→ **Task details**
Of the lines listed below, how many contain the string "from"? Answer with the number alone.

+++

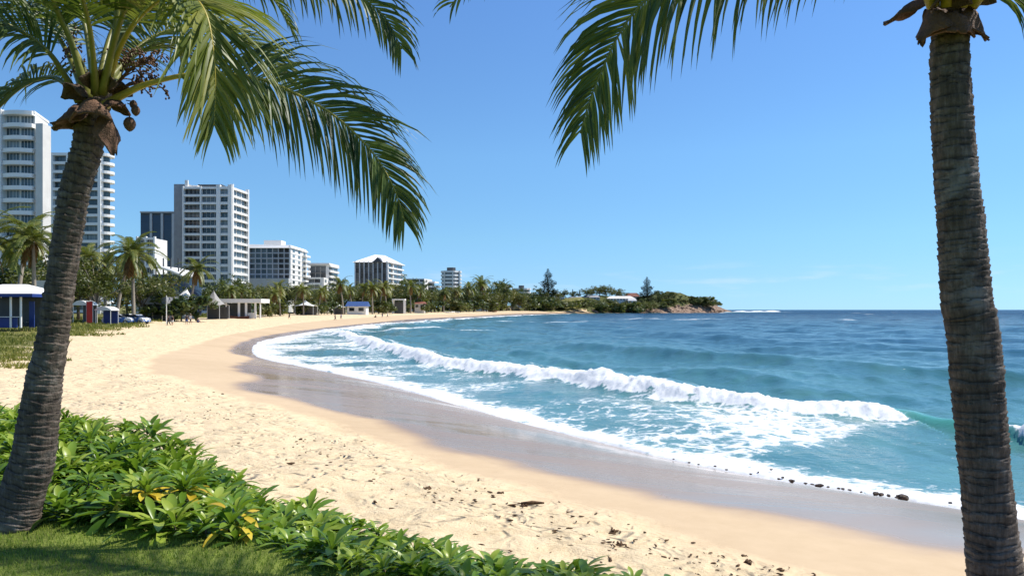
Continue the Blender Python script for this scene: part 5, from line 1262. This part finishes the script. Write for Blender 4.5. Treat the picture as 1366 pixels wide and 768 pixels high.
for px, py, pose, top, lg, rz, lb in (
    (225,434,'walk','dcloth',('dcloth',0),1.2,'person in dark clothes walking just left of the flagpole foot'),(230,434,'stand','dcloth',('wcloth',1),2.6,'person in a dark top standing just right of the flagpole foot'),
    (249,432.5,'stand','dcloth',('bcloth',1),.3,'person in a dark shirt standing by the round bush, left of a companion in white'),(254,432,'walk','wcloth',('dcloth',1),-.6,'person in a white top beside the round bush'),
    (264,430.5,'sit','dcloth',('bcloth',1),-2.,'person sitting on the sand right of the pair by the bush'),
    (386,425.5,'walk','dcloth',('dcloth',1),1.3,'person in dark clothes walking alone right of the brown boat'),(447,427,'walk','dcloth',('dcloth',0),-1.4,'person in dark clothes nearest the water among the far walkers'),
    (455,426,'walk','bcloth',('dcloth',1),1.5,'person in a blue top following at the water side'),(501,423.5,'sit','dcloth',('dcloth',1),1.,'person sitting alone on the far sand'),
    (510,423.5,'stand','dcloth',('bcloth',1),.5,'person standing on the far sand in the middle of three'),(517,423.5,'walk','wcloth',('dcloth',1),1.6,'person in a pale top on the far sand, rightmost of three')):
    p = hit(px, py); person((p[0], p[1], T1(*p)+.0), rz, pose, top, lg, lb)
# ------------------------------------------------------------------ rocks, driftwood and seaweed
k = NT('wet_rock'); v = k.coord(); M['rock'] = k.done(k.bsdf(k.ramp(k.noise(v, 4, 6, .7), [(.35,(.03,.02,.013)),(.55,(.14,.09,.055)),(.72,(.3,.21,.14))]), .5, k.bump(k.noise(v, 9, 6, .7), 1., .06), .4))
k = NT('coastal_rock'); v = k.coord(); P = k.pos(); M['crock'] = k.done(k.bsdf(k.ramp(k.noise(P, .55, 7, .7), [(.33,(.05,.036,.028)),(.5,(.24,.16,.11)),(.7,(.45,.34,.26))]), .9, k.bump(k.noise(P, .9, 7, .75), 1., .8), .2))
k = NT('dry_seaweed'); v = k.coord(); M['weed'] = k.done(k.bsdf(k.ramp(k.noise(v, 20, 4), [(.35,(.035,.02,.01)),(.65,(.16,.09,.045))]), .8, None, .2))
def rock_mesh(seed, mat, sub=3, flat=.6, name='rock'):
    bm = bmesh.new(); bmesh.ops.create_icosphere(bm, subdivisions=sub, radius=1); r = random.Random(seed); s = [Vector((r.gauss(0,1), r.gauss(0,1), r.gauss(0,1))).normalized() for _ in range(14)]; c = [r.uniform(.45,.85) for _ in s]
    for vv in bm.verts:
        q = vv.co.copy(); d_ = 1.
        for n_, cc_ in zip(s, c):
            t = q.dot(n_)
            if t > cc_: q -= n_*(t-cc_)*.85
        vv.co = Vector((q.x*(1+.1*math.sin(q.y*5+seed)), q.y, q.z*flat+.04*math.sin(q.x*9+seed)))
    me = bpy.data.meshes.new(name); bm.to_mesh(me); bm.free(); me.materials.append(mat); return me
RM = [rock_mesh(i, M['rock'], 3, .62) for i in range(5)]; CM = [rock_mesh(20+i, M['crock'], 3, .7) for i in range(5)]
def rock(px, py, s, k_, ms, label, group, flat=1.):
    p = hit(px, py); o = bpy.data.objects.new('rock', ms[k_ % 5]); col.objects.link(o); o.location = (p[0], p[1], T1(*p)+s*.1*flat); o.scale = (s*rnd.uniform(.9,1.3), s*rnd.uniform(.8,1.1), s*rnd.uniform(.7,1.1)*flat); o.rotation_euler = (0,0,rnd.uniform(0,6)); tag(o, label, 'rock', group); return o
for i, (px, py, w) in enumerate(((898,618,7),(920,619,8),(955,627,5),(966,629,8),(973,628,8),(1002,632,6),(1028,637,6),(1050,642,11),(1064,644,12),(1092,649,15),(1098,647,10),(1106,651,7),(1116,653,9),(1132,656,7),(1150,659,8),(1168,662,14),(1182,664,10),(1198,666,22),(1266,676,7),(1085,646,9),(1010,634,5),(938,624,5),(1036,638,7),(1072,647,8),(1124,655,8),(1176,665,12),(1190,667,9))):
    p = hit(px, py); lb = {22.0:'broad flat brown rock, the largest along the foam edge',14:'dark rock beside the broad flat one at the foam edge',15:'knobbly dark rock in the middle of the row along the foam edge',12:'squarish dark rock left of the knobbly one at the foam edge'}.get(w)
    py += rnd.gauss(-2.5, 3.2); Yr = (EYE-.10)*1000/(py-413); px += rnd.gauss(0, 3); w *= (1.25 if lb else rnd.choice((.5,.7,1.,1.3))); p = ((px-683)/F*Yr, Yr)
    o = rock(px, py, max(.045, w*.33*p[1]/1000), i, RM, lb or 'small dark rock washed by foam at the water edge', 'rocks along the foam edge', .8); o.location = (p[0], p[1], max(T1(*p), .04)+.05)
    o['group'] = 'rocks along the foam edge'
for i in range(90):
    px = 755+rnd.random()**.8*213; base = 417.4; y0_ = base-rnd.random()**1.6*(10 if px > 880 else 4.5)*(1-max(0,(px-930)/50))
    rock(px, y0_, rnd.uniform(1.,3.2)*(1 if y0_ > 412 else 1.3), i, CM, 'weathered brown boulder on the shore of the headland', 'boulders round the headland', rnd.uniform(.7,1.2))
for i, (px, Y, s, dz) in enumerate(((678,760,4.5,0),(684,765,6.0,1.8),(690,768,4.2,.6))):
    p = gpos(px, Y); o = bpy.data.objects.new('rock', rock_mesh(40+i, M['tan'], 3, .9)); col.objects.link(o); o.location = (p.x, p.y, p.z+dz); o.scale = (s, s*.8, s); tag(o, ['low tan rock at the left of the sandy outcrop','tallest tan rock of the sandy outcrop at the end of the beach','tan rock at the right of the sandy outcrop'][i], 'rock')
mb = MB(); r = random.Random(77)
def weed(mb, x, y, s):
    z = T1(x, y)+.012; a = r.uniform(0, 6.28)
    p = Vector((x, y, z)); q = [p]
    for i in range(3): a += r.gauss(0,.7); q.append(q[-1]+Vector((math.cos(a), math.sin(a), r.uniform(-.02,.12)))*s*.4)
    mb.tube(q, [s*.09,s*.17,s*.13,s*.03], 5)
WR = np.array([hit(*p) for p in ((180,498),(260,535),(330,560),(420,590),(480,612),(560,640),(640,660),(720,680),(800,705),(880,722),(960,742),(1040,764),(1130,795))])
WRs = smooth(WR, 12)
for i in range(430):
    j = r.randint(0, len(WRs)-1); x, y = WRs[j]+np.array([r.gauss(0,.45), r.gauss(0,.45)])*(1 if r.random() < .62 else 2.6)-np.array([.25,.3])
    if float(sdist([x],[y],dampW)[0]) < -.1 or math.hypot(x, y) < 5: continue
    weed(mb, x, y, r.uniform(.028,.075)*(1.8 if r.random() < .06 else 1))
tag(mb.build('seaweed_scraps', M['weed'], None, True), 'dark dry scraps of seaweed strewn along the high tide line', 'seaweed', kind='stuff')
for i, (px, py, w) in enumerate(((571,653,13),(668,659,9),(819,710,13),(828,727,12),(886,762,14),(1000,752,15),(993,742,9),(700,676,10),(647,690,8))):
    mb = MB(); p = hit(px, py); s = w*.5*p[1]/1000; o = bpy.data.objects.new('seaweed_clump', None)
    bpy.data.objects.remove(o)
    for t in range(9): 
        a = r.uniform(0,6.28); q0 = Vector((r.gauss(0,.35)*s, r.gauss(0,.35)*s, .0)); mb.tube([q0, q0+Vector((math.cos(a)*s*.5, math.sin(a)*s*.5, s*.35)), q0+Vector((math.cos(a)*s, math.sin(a)*s, .0))], [s*.12,s*.22,s*.05], 6)
    tag(mb.build('seaweed_clump', M['weed'], None, True, (p[0], p[1], T1(*p))), 'dark brown clump of dried seaweed lying on the dry sand', 'seaweed', 'seaweed clumps on the sand')
p, q = hit(695,674), hit(726,676); mb = MB(); mb.tube([(0,0,.02),((q-p)[0]*.5,(q-p)[1]*.5+.03,.025),((q-p)[0],(q-p)[1],.03)], [.02,.03,.012], 6); tag(mb.build('driftwood_stick', M['weed'], None, True, (p[0],p[1],(T1(*p)+T1(*q))/2+.01)), 'thin dark driftwood stick lying along the tide line', 'driftwood')
# ------------------------------------------------------------------ camera, sky, sun
cam = bpy.data.cameras.new('camera'); co = bpy.data.objects.new('camera', cam); col.objects.link(co)
co.location = (0,0,EYE); co.rotation_euler = (R(90),0,0); cam.sensor_width = 36; cam.lens = 36*F/1366; cam.shift_y = 29/1366; cam.clip_end = 90000; cam.clip_start = .05
sc.camera = co
SUN_EL, SUN_AZ = R(54), R(74)         # azimuth from the viewing direction towards the right
S = Vector((math.sin(SUN_AZ)*math.cos(SUN_EL), math.cos(SUN_AZ)*math.cos(SUN_EL), math.sin(SUN_EL)))
l = bpy.data.lights.new('sun', 'SUN'); l.energy = 4.6; l.angle = R(.5); l.color = (1,.95,.87)
lo = bpy.data.objects.new('sun', l); col.objects.link(lo); lo.rotation_euler = S.to_track_quat('Z', 'Y').to_euler()
w = bpy.data.worlds.new('World'); sc.world = w; w.use_nodes = True; t = w.node_tree; t.nodes.clear()
sky = t.nodes.new('ShaderNodeTexSky'); sky.sky_type = 'NISHITA'; sky.sun_disc = False; sky.sun_elevation = SUN_EL; sky.sun_rotation = SUN_AZ; sky.air_density = .62; sky.dust_density = 0; sky.ozone_density = 3.5; sky.altitude = 0
hs_ = t.nodes.new('ShaderNodeHueSaturation'); hs_.inputs['Saturation'].default_value = 1.0; 
ti = t.nodes.new('ShaderNodeMix'); ti.data_type = 'RGBA'; ti.blend_type = 'MULTIPLY'; ti.inputs[0].default_value = 1; ti.inputs[7].default_value = (.86,1.0,1.16,1); t.links.new(sky.outputs[0], ti.inputs[6])
t.links.new(ti.outputs[2], hs_.inputs['Color'])
tc = t.nodes.new('ShaderNodeTexCoord'); mp = t.nodes.new('ShaderNodeMapping'); mp.inputs['Scale'].default_value = (6,6,42); t.links.new(tc.outputs['Generated'], mp.inputs[0])
nz = t.nodes.new('ShaderNodeTexNoise'); nz.inputs['Scale'].default_value = 1.6; nz.inputs['Detail'].default_value = 6; nz.inputs['Roughness'].default_value = .55; t.links.new(mp.outputs[0], nz.inputs['Vector'])
sx = t.nodes.new('ShaderNodeSeparateXYZ'); t.links.new(tc.outputs['Generated'], sx.inputs[0])
def mr(v, a, b, c, d):
    m = t.nodes.new('ShaderNodeMapRange'); m.interpolation_type = 'SMOOTHSTEP'; t.links.new(v, m.inputs[0])
    for i, x in enumerate((a,b,c,d)): m.inputs[i+1].default_value = x
    return m.outputs[0]
def mu(a, b):
    m = t.nodes.new('ShaderNodeMath'); m.operation = 'MULTIPLY'; t.links.new(a, m.inputs[0]); t.links.new(b, m.inputs[1]); return m.outputs[0]
cl = mu(mu(mr(nz.outputs['Fac'], .5, .72, 0, .30), mr(sx.outputs['Z'], .012, .028, 0, 1)), mr(sx.outputs['Z'], .035, .075, 1, 0))
mx = t.nodes.new('ShaderNodeMix'); mx.data_type = 'RGBA'; t.links.new(cl, mx.inputs[0]); 
rp = t.nodes.new('ShaderNodeValToRGB'); t.links.new(sx.outputs['Z'], rp.inputs[0]); el_ = rp.color_ramp.elements
for q_ in range(4): el_.new(.5)
for e_, (p_2, c_2) in zip(el_, ((0,(.35,.46,.59)),(.04,(.47,.54,.57)),(.093,(.60,.68,.60)),(.2,(.78,.88,.77)),(.38,(.86,.97,.95)),(.6,(1.,1.,1.)))): e_.position = p_2; e_.color = (*c_2, 1)
air = t.nodes.new('ShaderNodeMix'); air.data_type = 'RGBA'; air.blend_type = 'MULTIPLY'; air.inputs[0].default_value = 1; t.links.new(hs_.outputs[0], air.inputs[6]); t.links.new(rp.outputs[0], air.inputs[7])
t.links.new(air.outputs[2], mx.inputs[6]); mx.inputs[7].default_value = (3.6,4.3,5.0,1)
bg = t.nodes.new('ShaderNodeBackground'); bg.inputs['Strength'].default_value = .15; t.links.new(mx.outputs[2], bg.inputs[0])
out = t.nodes.new('ShaderNodeOutputWorld'); t.links.new(bg.outputs[0], out.inputs[0])
vs_ = sc.view_settings; vs_.view_transform = 'Standard'; vs_.look = 'None'; vs_.gamma = 1; vs_.use_curve_mapping = False; vs_.exposure = .48
sc.cycles.max_bounces = 6; sc.cycles.diffuse_bounces = 3; sc.cycles.glossy_bounces = 3; sc.cycles.transmission_bounces = 4; sc.cycles.caustics_reflective = False; sc.cycles.caustics_refractive = False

+++

→ **Result below**
2